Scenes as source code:
++++

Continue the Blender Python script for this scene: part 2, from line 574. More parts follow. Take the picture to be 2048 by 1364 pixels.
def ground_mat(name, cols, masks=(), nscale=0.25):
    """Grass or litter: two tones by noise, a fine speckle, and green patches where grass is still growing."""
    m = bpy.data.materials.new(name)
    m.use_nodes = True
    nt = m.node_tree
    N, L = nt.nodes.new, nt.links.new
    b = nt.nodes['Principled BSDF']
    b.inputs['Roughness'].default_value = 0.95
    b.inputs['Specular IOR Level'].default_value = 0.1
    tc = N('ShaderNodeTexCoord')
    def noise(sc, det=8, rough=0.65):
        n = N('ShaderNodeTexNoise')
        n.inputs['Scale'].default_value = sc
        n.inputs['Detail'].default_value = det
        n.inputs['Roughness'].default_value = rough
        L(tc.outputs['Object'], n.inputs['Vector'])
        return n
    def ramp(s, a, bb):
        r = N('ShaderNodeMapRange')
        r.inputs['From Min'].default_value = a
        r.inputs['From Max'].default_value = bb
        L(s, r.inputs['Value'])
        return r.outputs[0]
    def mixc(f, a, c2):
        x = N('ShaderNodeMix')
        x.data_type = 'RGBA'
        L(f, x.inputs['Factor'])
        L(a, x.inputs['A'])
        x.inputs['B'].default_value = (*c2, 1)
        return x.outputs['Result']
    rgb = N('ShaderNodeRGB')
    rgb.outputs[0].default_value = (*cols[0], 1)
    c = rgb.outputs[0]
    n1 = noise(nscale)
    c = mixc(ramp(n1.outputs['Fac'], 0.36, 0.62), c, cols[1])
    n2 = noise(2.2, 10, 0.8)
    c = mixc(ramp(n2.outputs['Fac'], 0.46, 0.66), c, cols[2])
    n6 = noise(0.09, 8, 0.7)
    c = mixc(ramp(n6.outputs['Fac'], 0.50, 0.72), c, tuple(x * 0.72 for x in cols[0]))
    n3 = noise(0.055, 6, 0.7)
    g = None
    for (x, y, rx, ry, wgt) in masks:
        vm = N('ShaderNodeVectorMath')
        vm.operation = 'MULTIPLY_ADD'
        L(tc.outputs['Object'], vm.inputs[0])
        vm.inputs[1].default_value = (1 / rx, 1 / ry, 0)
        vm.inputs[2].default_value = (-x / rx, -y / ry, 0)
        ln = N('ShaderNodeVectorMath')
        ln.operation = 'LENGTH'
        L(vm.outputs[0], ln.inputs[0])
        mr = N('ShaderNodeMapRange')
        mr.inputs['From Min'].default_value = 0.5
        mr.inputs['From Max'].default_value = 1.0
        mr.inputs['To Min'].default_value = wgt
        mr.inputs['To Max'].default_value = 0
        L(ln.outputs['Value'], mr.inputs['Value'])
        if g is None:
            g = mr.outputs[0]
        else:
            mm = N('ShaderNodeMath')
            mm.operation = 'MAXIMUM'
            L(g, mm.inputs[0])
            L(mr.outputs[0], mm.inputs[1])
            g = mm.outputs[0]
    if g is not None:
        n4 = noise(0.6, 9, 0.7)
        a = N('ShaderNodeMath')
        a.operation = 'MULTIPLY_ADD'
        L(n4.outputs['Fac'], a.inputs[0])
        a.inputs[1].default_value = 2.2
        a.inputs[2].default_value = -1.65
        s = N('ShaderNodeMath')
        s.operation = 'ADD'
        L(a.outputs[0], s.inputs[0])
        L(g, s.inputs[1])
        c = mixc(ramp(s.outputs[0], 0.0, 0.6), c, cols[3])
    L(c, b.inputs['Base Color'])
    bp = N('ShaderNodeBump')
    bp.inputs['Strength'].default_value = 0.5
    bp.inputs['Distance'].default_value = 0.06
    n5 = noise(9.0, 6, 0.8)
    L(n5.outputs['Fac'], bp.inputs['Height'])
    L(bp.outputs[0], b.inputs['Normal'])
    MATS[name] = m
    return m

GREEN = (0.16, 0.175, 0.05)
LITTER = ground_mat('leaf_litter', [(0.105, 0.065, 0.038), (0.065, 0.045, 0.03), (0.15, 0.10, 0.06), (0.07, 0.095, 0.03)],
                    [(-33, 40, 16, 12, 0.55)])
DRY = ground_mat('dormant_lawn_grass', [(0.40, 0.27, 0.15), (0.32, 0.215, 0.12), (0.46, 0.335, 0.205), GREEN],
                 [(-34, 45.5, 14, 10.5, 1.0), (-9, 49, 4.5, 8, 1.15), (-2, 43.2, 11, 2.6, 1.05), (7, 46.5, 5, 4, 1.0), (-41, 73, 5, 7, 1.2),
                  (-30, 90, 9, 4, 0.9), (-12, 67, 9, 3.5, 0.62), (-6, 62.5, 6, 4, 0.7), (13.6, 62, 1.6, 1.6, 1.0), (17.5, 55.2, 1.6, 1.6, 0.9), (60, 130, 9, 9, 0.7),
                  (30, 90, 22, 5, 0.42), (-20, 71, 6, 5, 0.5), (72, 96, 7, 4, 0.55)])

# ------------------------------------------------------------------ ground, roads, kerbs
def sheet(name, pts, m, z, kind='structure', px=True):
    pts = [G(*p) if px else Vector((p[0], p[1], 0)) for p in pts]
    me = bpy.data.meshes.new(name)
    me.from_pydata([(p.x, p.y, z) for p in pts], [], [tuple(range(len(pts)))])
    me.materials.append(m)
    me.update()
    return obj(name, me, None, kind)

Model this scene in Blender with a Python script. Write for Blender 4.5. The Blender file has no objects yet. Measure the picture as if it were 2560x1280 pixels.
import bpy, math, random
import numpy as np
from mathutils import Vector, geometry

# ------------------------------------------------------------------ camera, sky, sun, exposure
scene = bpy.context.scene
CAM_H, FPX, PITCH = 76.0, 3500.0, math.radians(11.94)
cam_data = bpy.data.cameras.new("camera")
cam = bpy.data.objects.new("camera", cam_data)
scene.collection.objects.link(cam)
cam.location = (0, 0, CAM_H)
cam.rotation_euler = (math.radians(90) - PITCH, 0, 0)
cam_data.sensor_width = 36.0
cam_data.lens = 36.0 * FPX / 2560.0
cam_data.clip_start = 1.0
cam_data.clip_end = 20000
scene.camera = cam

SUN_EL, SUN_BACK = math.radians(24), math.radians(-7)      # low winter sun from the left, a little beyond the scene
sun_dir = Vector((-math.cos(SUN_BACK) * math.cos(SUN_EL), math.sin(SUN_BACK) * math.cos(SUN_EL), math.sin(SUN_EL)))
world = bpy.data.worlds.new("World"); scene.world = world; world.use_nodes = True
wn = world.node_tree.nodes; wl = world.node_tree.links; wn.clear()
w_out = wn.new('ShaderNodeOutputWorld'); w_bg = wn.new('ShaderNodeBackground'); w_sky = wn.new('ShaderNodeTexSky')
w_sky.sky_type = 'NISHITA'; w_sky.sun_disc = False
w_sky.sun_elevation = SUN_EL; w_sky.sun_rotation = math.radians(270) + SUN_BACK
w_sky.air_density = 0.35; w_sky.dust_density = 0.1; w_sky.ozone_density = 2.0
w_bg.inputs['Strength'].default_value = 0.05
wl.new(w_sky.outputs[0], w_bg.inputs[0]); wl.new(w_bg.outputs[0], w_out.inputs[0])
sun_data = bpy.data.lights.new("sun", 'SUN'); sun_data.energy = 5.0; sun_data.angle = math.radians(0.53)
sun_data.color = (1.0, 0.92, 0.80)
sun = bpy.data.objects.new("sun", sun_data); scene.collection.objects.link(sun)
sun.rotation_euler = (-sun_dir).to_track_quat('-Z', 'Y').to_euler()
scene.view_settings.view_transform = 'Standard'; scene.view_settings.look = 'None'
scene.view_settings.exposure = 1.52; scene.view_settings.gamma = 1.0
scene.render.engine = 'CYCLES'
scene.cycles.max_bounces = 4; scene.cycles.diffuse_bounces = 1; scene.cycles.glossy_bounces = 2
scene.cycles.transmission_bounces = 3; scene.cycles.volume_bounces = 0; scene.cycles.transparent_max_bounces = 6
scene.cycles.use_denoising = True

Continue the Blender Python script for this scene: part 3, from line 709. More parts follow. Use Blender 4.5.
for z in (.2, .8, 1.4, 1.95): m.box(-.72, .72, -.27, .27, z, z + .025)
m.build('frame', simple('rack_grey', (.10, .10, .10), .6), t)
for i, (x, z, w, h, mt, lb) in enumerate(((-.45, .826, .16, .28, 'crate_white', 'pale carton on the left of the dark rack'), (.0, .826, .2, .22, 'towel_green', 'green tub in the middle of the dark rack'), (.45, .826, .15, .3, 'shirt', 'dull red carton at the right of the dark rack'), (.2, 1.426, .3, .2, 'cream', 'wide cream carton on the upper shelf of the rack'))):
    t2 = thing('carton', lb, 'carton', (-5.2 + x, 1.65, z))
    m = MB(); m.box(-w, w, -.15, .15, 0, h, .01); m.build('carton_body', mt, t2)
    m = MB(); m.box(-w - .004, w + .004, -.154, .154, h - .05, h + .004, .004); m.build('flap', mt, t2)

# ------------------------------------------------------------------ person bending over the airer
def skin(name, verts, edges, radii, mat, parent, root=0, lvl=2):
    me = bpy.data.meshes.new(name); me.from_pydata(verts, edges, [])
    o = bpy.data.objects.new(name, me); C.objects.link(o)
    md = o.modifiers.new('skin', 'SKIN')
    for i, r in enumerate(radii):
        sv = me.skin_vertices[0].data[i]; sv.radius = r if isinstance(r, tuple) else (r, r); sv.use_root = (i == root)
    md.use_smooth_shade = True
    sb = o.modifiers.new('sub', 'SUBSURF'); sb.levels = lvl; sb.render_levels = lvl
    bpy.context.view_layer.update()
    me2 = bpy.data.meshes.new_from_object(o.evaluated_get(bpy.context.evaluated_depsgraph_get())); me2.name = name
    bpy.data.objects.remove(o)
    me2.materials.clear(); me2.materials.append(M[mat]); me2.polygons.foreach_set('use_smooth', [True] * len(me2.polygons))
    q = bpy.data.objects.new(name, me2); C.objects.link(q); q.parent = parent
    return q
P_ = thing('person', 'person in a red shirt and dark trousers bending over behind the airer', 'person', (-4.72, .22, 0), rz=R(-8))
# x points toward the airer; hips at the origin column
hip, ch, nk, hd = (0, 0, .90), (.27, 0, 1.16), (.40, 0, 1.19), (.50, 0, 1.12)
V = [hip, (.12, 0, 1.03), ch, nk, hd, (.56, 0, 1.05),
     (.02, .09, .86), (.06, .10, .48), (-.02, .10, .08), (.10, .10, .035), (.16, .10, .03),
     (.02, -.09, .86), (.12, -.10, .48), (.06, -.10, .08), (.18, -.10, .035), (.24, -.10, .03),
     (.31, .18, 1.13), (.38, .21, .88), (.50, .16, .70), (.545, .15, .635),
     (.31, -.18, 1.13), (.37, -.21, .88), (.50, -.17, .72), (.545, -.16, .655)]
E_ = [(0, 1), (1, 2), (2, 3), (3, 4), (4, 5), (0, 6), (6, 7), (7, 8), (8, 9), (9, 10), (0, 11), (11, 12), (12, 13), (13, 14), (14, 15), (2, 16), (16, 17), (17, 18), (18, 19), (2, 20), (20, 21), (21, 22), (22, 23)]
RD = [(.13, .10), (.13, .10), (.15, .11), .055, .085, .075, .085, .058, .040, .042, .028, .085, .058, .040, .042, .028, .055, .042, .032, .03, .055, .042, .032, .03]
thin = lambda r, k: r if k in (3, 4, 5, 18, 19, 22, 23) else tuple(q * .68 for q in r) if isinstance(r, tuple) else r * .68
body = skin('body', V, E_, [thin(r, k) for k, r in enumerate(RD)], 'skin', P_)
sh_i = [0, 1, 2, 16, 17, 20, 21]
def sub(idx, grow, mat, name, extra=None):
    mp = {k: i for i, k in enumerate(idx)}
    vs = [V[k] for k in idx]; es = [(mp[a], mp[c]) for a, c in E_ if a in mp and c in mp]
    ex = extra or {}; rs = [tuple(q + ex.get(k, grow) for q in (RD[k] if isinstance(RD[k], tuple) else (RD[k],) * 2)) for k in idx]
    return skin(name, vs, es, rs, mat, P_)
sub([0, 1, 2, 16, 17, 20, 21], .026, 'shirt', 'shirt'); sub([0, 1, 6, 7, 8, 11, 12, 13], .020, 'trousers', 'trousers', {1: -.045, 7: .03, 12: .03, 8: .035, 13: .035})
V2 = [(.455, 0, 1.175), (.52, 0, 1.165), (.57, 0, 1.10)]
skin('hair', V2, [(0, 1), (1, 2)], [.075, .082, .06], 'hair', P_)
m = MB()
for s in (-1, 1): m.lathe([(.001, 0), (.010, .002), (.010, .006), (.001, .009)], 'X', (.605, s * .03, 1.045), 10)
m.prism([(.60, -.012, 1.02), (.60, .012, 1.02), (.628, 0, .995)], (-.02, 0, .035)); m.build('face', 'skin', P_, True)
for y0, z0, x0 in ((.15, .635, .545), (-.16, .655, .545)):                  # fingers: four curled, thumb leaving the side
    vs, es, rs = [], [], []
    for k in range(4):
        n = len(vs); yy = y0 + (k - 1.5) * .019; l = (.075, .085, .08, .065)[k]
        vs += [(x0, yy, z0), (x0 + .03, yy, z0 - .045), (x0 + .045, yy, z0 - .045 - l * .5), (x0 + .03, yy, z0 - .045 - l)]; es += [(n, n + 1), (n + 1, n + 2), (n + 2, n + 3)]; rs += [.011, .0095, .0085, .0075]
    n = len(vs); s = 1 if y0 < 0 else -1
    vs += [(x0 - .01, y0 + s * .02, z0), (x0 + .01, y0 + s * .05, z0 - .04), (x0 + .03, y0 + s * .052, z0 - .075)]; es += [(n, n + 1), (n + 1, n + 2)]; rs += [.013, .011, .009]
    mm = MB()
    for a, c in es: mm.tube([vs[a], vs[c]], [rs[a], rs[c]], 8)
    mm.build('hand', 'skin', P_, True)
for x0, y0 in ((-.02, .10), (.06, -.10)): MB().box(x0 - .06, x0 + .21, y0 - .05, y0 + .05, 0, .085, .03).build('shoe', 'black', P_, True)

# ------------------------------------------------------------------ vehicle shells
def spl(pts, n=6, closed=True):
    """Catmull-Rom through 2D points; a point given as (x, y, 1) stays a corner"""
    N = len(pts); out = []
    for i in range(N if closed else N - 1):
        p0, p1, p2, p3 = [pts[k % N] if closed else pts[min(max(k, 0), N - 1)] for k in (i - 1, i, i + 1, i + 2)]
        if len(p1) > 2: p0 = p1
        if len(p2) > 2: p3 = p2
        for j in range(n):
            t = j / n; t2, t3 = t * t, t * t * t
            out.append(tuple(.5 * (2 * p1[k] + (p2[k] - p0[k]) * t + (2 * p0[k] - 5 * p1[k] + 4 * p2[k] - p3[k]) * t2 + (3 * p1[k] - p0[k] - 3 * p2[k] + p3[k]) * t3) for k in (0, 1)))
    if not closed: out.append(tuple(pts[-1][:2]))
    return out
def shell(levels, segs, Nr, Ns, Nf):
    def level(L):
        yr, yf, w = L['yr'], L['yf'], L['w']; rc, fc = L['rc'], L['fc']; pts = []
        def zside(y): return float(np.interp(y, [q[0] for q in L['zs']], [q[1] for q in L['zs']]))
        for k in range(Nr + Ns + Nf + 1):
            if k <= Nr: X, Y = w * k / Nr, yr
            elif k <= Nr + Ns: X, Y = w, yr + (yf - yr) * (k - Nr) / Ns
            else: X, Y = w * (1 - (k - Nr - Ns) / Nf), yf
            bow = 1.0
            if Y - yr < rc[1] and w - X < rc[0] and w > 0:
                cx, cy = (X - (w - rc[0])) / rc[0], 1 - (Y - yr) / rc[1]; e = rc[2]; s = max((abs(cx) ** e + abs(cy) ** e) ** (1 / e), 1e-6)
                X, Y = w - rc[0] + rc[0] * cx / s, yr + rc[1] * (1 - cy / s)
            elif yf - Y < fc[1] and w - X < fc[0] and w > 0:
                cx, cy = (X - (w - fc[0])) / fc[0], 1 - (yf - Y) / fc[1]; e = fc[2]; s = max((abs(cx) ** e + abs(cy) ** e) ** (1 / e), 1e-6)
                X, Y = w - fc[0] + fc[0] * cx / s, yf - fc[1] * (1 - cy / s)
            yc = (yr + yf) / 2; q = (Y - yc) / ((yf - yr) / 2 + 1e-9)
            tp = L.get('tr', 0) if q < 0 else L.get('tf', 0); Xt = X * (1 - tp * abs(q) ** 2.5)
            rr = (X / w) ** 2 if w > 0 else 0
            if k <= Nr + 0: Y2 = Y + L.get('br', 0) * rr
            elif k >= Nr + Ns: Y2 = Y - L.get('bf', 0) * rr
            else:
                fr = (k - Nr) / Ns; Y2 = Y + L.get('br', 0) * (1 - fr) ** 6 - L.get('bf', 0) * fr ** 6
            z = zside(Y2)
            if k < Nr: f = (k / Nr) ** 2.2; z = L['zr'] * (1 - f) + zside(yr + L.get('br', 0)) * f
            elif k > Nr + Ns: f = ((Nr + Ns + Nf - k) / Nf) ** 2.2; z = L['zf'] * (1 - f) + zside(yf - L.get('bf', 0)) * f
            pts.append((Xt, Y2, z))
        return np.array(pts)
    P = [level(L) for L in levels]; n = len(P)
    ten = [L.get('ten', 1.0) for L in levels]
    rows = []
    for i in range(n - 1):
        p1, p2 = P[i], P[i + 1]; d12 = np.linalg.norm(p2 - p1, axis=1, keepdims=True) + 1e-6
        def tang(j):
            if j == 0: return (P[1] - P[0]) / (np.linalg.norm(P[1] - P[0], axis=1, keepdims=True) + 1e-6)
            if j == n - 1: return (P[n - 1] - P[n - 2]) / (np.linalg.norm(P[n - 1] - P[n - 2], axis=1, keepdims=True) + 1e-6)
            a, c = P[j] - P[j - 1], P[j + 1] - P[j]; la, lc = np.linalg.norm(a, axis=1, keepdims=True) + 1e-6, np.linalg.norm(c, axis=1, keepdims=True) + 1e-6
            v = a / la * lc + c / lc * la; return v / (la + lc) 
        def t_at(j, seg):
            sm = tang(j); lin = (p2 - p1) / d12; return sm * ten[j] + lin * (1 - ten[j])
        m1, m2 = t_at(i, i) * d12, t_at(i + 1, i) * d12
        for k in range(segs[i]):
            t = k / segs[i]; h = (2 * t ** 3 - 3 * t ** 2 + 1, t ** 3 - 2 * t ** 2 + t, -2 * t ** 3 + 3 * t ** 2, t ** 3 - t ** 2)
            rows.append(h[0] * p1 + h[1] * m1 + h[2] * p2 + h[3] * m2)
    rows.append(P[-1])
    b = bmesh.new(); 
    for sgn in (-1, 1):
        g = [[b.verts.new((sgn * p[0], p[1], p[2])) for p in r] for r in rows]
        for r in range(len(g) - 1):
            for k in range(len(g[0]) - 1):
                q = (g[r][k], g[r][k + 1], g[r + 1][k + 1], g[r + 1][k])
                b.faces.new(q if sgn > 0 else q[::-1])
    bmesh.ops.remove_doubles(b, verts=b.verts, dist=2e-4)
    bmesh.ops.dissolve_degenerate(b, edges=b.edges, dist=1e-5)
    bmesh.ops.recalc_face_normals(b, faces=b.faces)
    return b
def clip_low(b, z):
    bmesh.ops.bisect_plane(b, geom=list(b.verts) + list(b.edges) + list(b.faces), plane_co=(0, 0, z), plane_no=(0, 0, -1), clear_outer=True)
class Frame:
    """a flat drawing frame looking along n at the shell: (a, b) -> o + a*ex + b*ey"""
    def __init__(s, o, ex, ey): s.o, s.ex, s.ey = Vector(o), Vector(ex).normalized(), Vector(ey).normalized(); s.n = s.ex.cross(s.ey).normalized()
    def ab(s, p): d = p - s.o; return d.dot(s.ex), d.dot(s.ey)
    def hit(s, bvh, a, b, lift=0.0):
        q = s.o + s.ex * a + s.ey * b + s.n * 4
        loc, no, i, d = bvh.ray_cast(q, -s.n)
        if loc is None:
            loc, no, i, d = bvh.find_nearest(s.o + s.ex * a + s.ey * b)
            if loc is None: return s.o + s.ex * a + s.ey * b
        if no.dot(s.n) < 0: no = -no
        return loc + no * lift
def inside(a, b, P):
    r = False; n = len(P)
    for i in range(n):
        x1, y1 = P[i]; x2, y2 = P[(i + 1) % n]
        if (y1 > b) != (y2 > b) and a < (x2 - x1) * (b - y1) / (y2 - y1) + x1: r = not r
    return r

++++

* [Exercise description]: Retype the portion of the data above that starts on the line with "Model this scene" and finishes on the line with "from mathutils import Vector, geometry", including both of those lines.

* [Finished answer]:
Model this scene in Blender with a Python script. Write for Blender 4.5. The Blender file has no objects yet. Measure the picture as if it were 2560x1280 pixels.
import bpy, math, random
import numpy as np
from mathutils import Vector, geometry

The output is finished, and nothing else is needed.